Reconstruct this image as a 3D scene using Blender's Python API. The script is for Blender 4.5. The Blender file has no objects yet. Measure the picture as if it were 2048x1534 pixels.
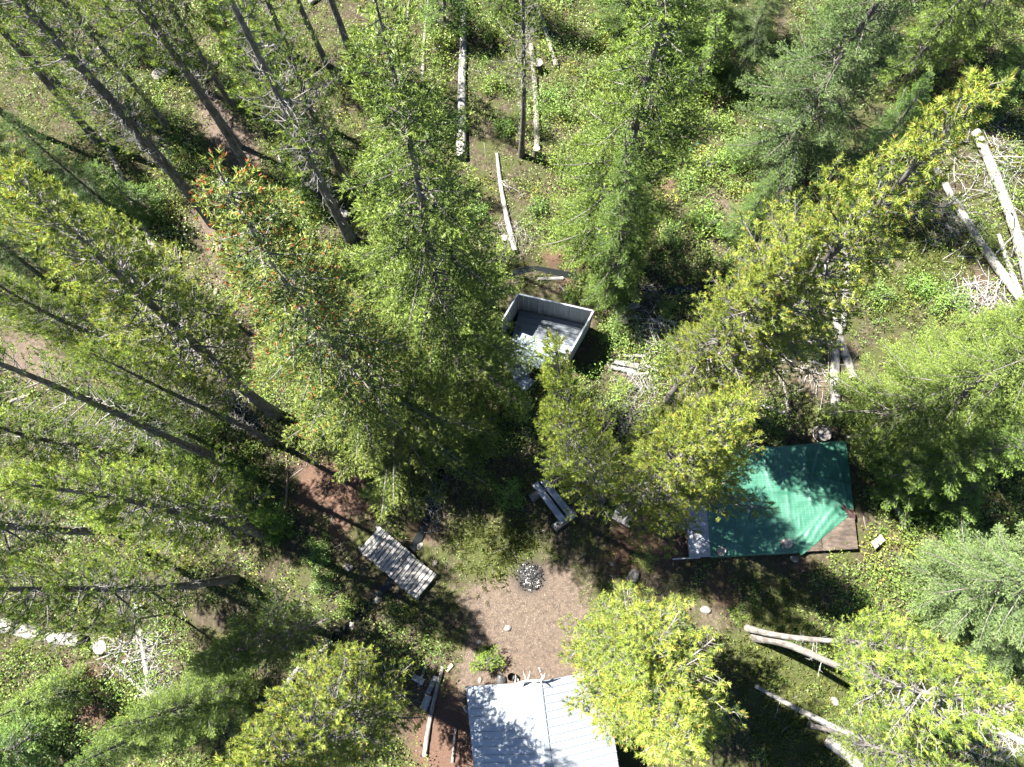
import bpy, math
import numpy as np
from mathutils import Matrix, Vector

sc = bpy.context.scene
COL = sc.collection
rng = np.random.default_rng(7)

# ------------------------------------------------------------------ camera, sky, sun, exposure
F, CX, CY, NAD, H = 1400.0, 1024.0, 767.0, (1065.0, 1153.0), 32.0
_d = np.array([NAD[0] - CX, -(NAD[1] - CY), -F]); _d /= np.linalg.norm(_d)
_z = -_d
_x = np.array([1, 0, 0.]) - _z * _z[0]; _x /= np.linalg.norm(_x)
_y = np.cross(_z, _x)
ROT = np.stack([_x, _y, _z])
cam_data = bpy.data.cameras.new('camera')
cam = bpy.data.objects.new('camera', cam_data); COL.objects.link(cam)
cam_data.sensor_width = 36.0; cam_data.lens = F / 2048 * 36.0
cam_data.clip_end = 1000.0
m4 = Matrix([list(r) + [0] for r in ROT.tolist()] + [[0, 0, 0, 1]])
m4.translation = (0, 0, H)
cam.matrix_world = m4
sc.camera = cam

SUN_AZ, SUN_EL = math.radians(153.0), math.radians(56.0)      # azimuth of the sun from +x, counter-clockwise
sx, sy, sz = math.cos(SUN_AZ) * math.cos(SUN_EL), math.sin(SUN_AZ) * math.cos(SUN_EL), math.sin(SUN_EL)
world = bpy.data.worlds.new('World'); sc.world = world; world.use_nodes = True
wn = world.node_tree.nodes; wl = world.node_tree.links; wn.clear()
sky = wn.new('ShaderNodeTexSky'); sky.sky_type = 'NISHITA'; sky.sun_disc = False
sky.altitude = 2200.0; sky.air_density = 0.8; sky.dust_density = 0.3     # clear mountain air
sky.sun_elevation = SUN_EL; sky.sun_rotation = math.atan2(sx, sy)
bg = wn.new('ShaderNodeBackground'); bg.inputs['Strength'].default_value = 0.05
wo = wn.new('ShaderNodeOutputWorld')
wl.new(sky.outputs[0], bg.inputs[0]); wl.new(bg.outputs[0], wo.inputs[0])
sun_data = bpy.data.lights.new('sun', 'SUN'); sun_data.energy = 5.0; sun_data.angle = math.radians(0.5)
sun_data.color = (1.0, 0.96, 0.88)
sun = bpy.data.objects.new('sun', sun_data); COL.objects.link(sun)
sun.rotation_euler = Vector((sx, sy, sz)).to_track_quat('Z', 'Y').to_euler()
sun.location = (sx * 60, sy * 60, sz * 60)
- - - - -
◆ **INSTRUCTIONS TO FOLLOW**: Restate the full listing verbatim and drop every picture.

◆ **WRITTEN RESPONSE**:
Reconstruct this image as a 3D scene using Blender's Python API. The script is for Blender 4.5. The Blender file has no objects yet. Measure the picture as if it were 2048x1534 pixels.
import bpy, math
import numpy as np
from mathutils import Matrix, Vector

sc = bpy.context.scene
COL = sc.collection
rng = np.random.default_rng(7)

# ------------------------------------------------------------------ camera, sky, sun, exposure
F, CX, CY, NAD, H = 1400.0, 1024.0, 767.0, (1065.0, 1153.0), 32.0
_d = np.array([NAD[0] - CX, -(NAD[1] - CY), -F]); _d /= np.linalg.norm(_d)
_z = -_d
_x = np.array([1, 0, 0.]) - _z * _z[0]; _x /= np.linalg.norm(_x)
_y = np.cross(_z, _x)
ROT = np.stack([_x, _y, _z])
cam_data = bpy.data.cameras.new('camera')
cam = bpy.data.objects.new('camera', cam_data); COL.objects.link(cam)
cam_data.sensor_width = 36.0; cam_data.lens = F / 2048 * 36.0
cam_data.clip_end = 1000.0
m4 = Matrix([list(r) + [0] for r in ROT.tolist()] + [[0, 0, 0, 1]])
m4.translation = (0, 0, H)
cam.matrix_world = m4
sc.camera = cam

SUN_AZ, SUN_EL = math.radians(153.0), math.radians(56.0)      # azimuth of the sun from +x, counter-clockwise
sx, sy, sz = math.cos(SUN_AZ) * math.cos(SUN_EL), math.sin(SUN_AZ) * math.cos(SUN_EL), math.sin(SUN_EL)
world = bpy.data.worlds.new('World'); sc.world = world; world.use_nodes = True
wn = world.node_tree.nodes; wl = world.node_tree.links; wn.clear()
sky = wn.new('ShaderNodeTexSky'); sky.sky_type = 'NISHITA'; sky.sun_disc = False
sky.altitude = 2200.0; sky.air_density = 0.8; sky.dust_density = 0.3     # clear mountain air
sky.sun_elevation = SUN_EL; sky.sun_rotation = math.atan2(sx, sy)
bg = wn.new('ShaderNodeBackground'); bg.inputs['Strength'].default_value = 0.05
wo = wn.new('ShaderNodeOutputWorld')
wl.new(sky.outputs[0], bg.inputs[0]); wl.new(bg.outputs[0], wo.inputs[0])
sun_data = bpy.data.lights.new('sun', 'SUN'); sun_data.energy = 5.0; sun_data.angle = math.radians(0.5)
sun_data.color = (1.0, 0.96, 0.88)
sun = bpy.data.objects.new('sun', sun_data); COL.objects.link(sun)
sun.rotation_euler = Vector((sx, sy, sz)).to_track_quat('Z', 'Y').to_euler()
sun.location = (sx * 60, sy * 60, sz * 60)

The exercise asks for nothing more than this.